When Love Isn’t Enough to Bridge the Gap

Here’s what struck me during that call: we care deeply about each other, but we operate from entirely different frameworks for living.

My sister approaches Dad’s situation with logical planning—visiting schedules, fall prevention, realistic expectations about Mum’s dementia progression. Dad handles his limitations with stoic British practicality, admitting “fathers and daughters usually have a strong bond” while downplaying his own needs.

Meanwhile, I’m sitting in Japan wrestling with what I “should” do versus what feels authentic, whether my values are “spiritually/selfish-based,” and how to balance my contentment here with family responsibility there.

I’ve tended to be a drifter, guided by the clearly expressed requests or needs of others.

None of us is wrong. We’re just different in outlook, in how we prioritize our view of life, in how we choose to live it.

push pins and strings on world map

The Geography of Guilt

Living abroad while parents age creates a unique kind of torment.

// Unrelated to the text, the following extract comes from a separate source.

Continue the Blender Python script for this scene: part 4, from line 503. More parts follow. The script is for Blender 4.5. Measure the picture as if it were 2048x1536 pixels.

Every milestone that passes here—my ex-wife’s departure, dear friends passing away, work relationships ending—reminds me that time moves forward whether I’m paying attention or not.

And, as I age too, it becomes important to consider taking each stepping stone less lightly and more carefully.

That McDonald’s photo represented everything I’m missing: the gradual changes, the small daily adjustments, the reality of aging that happens in real-time rather than through occasional video calls.

My sister’s practical advice stung because it was wise: “Imagine if you decided to come here and in three months you decided you hated it.” But it also revealed our different approaches—she thinks in practical scenarios, I think in spiritual obligations or a sense of mission.

Fortunately, my Dad looked better in the video than in the split second of time captured in the photo.

Do You Ever Feel Like the Family Outsider?

Do you ever feel like you love your family but operate on a completely different frequency? Like you care deeply but can’t quite sync up with their way of moving through the world?

I’ve felt this way for years, maybe always. Not rejected, not unloved, but somehow separate. They play life; I observe it with what I can only call “quiet faith and a solitary compass.”

During our call, even Dad admitted that fathers and daughters “usually” have strong bonds—a gentle acknowledgment that our connection, while real, doesn’t follow conventional patterns.

red pushpin among white pushpins

When Practicality Meets Spirituality

My impulse to uproot my life in Japan to help Dad isn’t purely altruistic. It’s tangled up with values I described as “spiritually/selfish-based”—I might regret not doing what I should have tried, even if it disrupts the contentment I’ve found here.

But my family approaches this practically: What can realistically be accomplished? What are the financial implications? What happens if plans change?

Both approaches have merit. The challenge comes from communicating with people whose decision-making process feels foreign to your own.

The Universal Question

After we hung up, I realized this feeling might be more common than we admit. How many of us feel like family outsiders—not through conflict or distance, but through fundamental differences in how we navigate life?

Maybe you’re the family member who thinks too much while others act quickly. Or you prioritize emotional connection while they focus on practical solutions. Perhaps you seek meaning while they seek security, or you value authenticity while they value stability.

The Acceptance That Comes With Age

At 56, I’m finally learning that being the family outsider doesn’t mean being the family failure. It just means expressing the same love through different approaches.

My sister visits Dad regularly and manages practical concerns with competent care. Dad maintains his independence and dignity while accepting help when needed. I wrestle with spiritual obligations and geographical complications while trying to honor both my authentic life and family bonds.

We’re all doing our best with the tools we’ve chosen.

Finding Peace in the Difference

There’s something liberating about finally accepting that you might always be the family member who thinks differently, who navigates life with an unconventional compass.

It doesn’t mean caring less or loving differently. It means recognizing that families can hold multiple ways of being human, multiple approaches to the same fundamental caring.

Maybe being the outsider isn’t about becoming more like everyone else, but about showing there are different ways to express the same shared love.


Do you feel like the family outsider? How do you balance living authentically with family expectations? What happens when you love people whose approach to life feels foreign to your own?

dog paw print

What’s your experience with family dynamics that don’t quite fit conventional patterns? Are you the one who thinks too much, or approaches things differently? How do you find peace with being the outsider who still loves deeply?

Note: After checking with my sister, it seems highly unlikely my Dad would come across this blog. But in the interests of complete honesty, I wanted to share these authentic family dynamics as they actually unfolded. I love my father very much.